- Given task: Retype exactly the lines from the line containing "What Blender Python" through the line containing "PI = math.pi", both included, and nothing more; skip the pictures.

(Dataset entries)
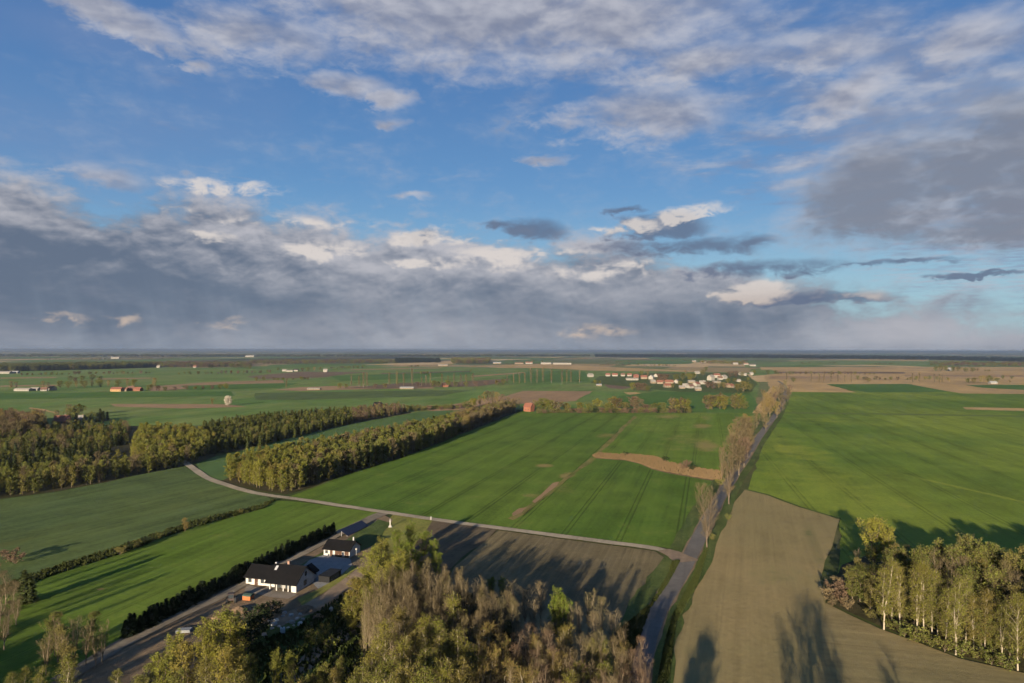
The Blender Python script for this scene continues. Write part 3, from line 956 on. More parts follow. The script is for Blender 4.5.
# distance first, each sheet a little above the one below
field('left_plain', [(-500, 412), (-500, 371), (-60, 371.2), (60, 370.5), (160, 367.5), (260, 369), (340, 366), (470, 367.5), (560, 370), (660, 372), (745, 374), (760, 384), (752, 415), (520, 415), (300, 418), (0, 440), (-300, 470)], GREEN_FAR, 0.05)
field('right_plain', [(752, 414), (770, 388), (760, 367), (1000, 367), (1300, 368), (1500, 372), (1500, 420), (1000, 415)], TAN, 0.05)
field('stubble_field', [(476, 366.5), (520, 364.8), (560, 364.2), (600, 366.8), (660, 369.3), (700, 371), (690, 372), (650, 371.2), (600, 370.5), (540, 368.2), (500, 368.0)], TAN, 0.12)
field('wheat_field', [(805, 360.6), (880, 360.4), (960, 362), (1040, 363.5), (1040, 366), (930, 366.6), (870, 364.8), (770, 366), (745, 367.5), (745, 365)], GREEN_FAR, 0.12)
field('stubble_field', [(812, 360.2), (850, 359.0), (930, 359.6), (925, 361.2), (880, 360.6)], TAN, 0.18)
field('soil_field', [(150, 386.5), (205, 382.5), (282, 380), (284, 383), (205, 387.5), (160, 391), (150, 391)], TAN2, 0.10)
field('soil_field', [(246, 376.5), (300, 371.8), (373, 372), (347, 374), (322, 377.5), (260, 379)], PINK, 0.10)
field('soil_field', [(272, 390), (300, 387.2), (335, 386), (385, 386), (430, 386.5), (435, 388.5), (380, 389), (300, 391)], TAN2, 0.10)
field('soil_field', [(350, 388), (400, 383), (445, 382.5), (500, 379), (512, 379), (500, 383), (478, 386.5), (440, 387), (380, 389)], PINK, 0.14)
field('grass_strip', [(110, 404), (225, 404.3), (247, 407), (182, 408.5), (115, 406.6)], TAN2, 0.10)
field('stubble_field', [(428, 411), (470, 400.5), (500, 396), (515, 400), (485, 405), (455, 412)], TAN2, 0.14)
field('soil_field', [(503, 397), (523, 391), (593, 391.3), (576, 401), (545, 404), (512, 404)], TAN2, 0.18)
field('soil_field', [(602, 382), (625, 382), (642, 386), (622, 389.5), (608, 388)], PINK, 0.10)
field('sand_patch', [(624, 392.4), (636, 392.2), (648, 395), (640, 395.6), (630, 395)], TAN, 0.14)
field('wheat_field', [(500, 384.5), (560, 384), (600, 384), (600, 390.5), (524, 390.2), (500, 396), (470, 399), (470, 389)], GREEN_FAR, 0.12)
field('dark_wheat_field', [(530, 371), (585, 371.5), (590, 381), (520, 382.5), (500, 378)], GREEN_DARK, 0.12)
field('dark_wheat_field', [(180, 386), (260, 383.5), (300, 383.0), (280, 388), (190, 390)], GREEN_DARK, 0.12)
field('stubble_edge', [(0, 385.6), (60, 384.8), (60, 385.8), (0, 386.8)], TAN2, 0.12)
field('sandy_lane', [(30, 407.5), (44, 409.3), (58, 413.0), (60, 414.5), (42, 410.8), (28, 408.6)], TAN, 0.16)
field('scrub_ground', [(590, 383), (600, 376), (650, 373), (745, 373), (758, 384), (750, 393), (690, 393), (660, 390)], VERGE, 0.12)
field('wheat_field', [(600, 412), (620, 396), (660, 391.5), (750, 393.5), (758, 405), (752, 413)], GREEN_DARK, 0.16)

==

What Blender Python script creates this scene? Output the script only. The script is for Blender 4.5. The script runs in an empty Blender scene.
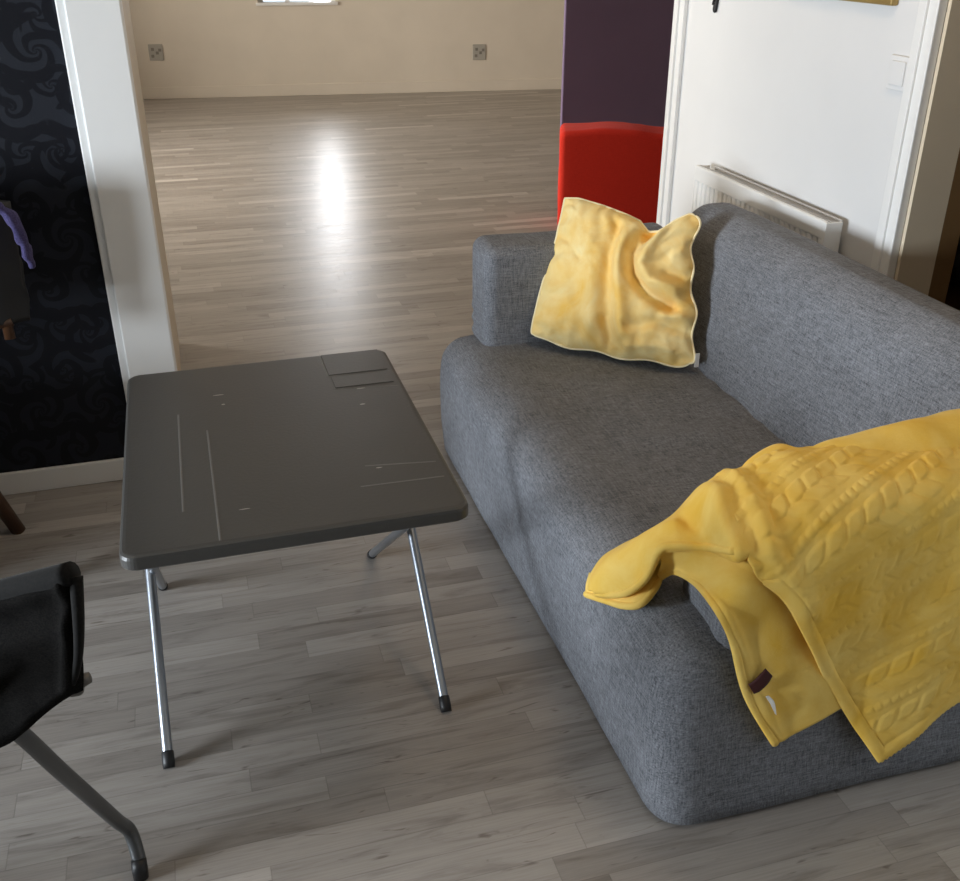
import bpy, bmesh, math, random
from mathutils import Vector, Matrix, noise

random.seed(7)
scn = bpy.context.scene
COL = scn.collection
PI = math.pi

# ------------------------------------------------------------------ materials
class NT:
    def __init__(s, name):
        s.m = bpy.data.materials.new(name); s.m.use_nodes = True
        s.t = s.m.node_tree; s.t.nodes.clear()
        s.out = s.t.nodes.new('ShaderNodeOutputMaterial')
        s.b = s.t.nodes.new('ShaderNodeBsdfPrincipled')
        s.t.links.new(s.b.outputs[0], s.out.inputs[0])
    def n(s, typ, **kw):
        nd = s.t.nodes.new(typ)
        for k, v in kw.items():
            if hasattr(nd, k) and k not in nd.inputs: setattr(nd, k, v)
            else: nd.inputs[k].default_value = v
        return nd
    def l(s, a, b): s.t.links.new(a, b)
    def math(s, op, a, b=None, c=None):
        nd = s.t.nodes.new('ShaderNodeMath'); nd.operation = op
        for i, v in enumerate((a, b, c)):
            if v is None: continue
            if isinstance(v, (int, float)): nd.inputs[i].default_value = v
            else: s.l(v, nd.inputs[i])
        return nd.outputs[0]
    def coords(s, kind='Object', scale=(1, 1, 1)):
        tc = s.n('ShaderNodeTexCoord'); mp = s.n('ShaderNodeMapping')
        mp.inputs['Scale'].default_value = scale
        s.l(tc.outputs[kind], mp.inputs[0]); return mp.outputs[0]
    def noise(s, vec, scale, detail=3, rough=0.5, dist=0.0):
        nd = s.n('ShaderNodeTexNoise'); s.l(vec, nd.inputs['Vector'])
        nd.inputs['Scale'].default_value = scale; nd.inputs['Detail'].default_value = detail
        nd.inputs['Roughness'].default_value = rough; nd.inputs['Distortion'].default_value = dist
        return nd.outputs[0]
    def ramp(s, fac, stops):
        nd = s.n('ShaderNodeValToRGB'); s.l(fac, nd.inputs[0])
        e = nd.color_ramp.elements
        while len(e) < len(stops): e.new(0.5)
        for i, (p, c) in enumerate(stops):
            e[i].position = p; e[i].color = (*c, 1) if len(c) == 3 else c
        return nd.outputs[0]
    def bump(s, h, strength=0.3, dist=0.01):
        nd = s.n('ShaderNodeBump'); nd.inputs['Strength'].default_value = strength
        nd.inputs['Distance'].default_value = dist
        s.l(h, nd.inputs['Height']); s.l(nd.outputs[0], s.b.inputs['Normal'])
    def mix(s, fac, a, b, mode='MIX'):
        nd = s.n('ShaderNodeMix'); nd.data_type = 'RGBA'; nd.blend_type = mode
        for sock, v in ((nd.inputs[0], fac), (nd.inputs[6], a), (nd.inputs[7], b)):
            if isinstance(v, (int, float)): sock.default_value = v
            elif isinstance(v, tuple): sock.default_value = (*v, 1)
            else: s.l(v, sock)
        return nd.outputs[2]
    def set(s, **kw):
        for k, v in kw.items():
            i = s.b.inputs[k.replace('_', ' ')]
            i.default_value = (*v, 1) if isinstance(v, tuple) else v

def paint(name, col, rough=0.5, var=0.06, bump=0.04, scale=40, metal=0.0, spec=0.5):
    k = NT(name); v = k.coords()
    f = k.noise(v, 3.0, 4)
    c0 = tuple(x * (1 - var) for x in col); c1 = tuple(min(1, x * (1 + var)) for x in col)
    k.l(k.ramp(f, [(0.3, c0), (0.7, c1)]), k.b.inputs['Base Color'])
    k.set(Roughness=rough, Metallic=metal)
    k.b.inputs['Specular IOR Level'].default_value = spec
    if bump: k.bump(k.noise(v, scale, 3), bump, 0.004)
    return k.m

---

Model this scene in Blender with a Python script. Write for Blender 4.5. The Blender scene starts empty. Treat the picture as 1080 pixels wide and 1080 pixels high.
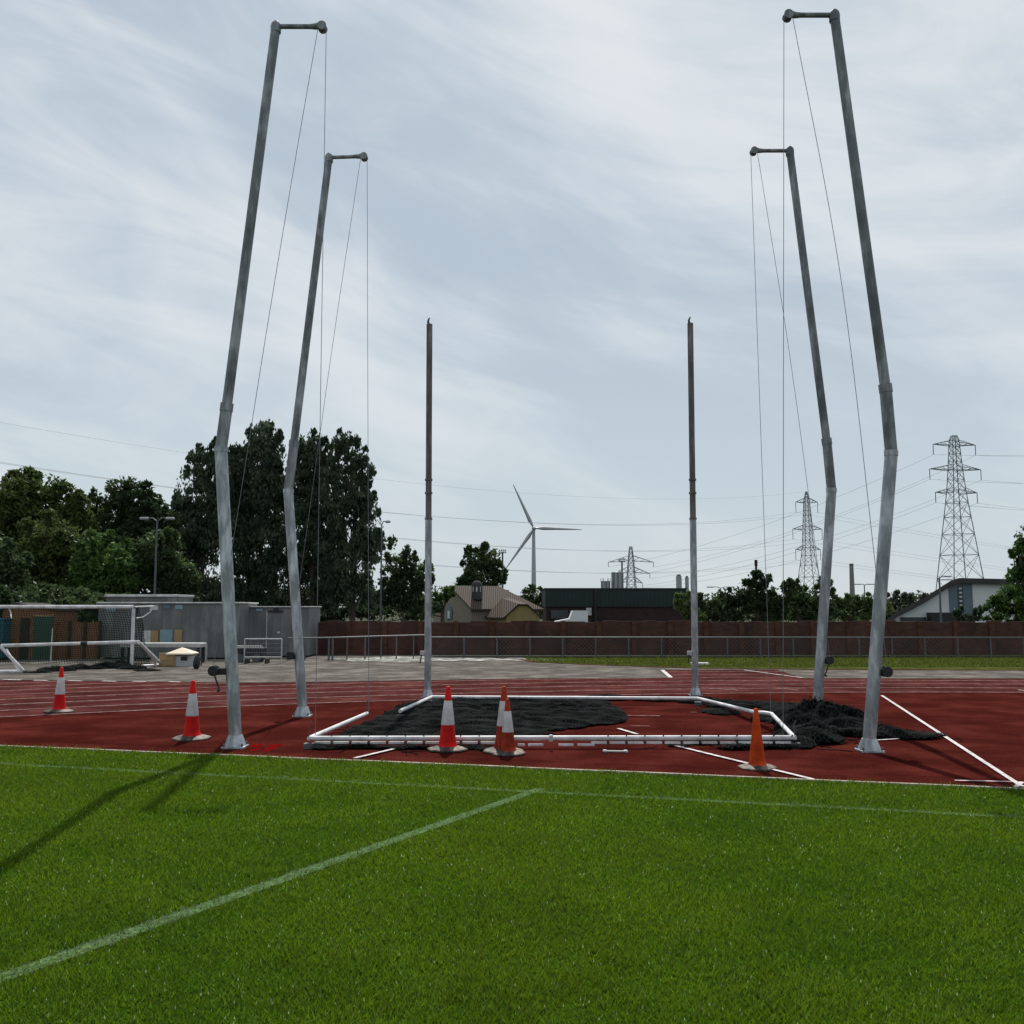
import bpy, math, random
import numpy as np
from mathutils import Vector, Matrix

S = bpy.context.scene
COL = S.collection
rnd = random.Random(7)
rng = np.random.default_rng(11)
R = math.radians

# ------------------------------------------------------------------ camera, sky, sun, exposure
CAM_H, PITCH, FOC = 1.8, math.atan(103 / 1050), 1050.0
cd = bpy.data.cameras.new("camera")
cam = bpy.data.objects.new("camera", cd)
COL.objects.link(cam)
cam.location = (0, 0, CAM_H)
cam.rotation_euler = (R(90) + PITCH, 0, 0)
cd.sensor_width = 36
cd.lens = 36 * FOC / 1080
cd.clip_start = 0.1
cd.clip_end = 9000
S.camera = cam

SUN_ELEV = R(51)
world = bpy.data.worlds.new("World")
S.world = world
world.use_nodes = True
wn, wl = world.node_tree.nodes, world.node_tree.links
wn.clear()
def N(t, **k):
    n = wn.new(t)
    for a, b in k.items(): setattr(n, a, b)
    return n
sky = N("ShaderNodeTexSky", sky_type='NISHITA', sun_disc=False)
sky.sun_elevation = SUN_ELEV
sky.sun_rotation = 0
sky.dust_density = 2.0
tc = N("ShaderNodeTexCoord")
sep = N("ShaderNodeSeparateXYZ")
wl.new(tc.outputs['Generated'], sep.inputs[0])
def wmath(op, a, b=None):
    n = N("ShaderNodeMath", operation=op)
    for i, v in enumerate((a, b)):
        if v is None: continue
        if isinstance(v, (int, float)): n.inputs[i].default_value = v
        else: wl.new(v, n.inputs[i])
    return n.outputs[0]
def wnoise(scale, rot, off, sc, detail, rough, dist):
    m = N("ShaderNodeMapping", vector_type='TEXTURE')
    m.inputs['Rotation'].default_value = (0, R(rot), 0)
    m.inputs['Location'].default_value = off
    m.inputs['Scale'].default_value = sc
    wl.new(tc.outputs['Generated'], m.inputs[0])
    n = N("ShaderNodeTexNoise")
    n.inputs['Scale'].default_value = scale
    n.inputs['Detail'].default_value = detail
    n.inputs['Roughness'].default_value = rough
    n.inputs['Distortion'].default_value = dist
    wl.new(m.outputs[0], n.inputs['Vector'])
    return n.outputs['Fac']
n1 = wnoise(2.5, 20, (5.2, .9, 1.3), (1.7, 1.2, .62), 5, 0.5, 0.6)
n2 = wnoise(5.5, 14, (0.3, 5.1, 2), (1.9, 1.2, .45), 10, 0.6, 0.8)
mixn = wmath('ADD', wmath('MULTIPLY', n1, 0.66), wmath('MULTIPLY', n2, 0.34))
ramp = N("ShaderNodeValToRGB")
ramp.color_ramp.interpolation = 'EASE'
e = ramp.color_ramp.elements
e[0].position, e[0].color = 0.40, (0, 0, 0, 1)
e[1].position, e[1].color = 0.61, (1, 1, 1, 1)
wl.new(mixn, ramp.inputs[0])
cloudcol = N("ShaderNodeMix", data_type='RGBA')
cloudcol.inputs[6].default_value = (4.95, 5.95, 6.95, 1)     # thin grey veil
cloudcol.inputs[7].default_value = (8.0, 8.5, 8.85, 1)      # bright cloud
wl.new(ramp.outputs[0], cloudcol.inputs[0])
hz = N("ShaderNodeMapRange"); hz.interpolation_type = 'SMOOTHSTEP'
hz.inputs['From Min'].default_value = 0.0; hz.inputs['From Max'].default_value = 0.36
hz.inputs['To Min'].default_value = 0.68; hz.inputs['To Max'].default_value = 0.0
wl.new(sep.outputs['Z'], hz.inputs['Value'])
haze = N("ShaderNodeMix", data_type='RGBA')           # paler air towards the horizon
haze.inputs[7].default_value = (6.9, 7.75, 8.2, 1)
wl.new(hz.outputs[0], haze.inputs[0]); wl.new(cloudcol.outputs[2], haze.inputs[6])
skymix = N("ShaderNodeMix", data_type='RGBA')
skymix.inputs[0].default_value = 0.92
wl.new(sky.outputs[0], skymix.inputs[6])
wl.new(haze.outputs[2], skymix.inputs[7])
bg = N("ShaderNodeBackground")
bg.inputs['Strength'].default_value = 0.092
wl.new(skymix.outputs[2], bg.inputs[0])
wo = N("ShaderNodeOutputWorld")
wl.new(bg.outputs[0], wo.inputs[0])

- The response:
What Blender Python script creates this scene? Output the script only. The script is for Blender 4.5. The script runs in an empty Blender scene.
import bpy, bmesh, math, random
from mathutils import Vector, Matrix, noise

random.seed(7)
scn = bpy.context.scene
COL = scn.collection
PI = math.pi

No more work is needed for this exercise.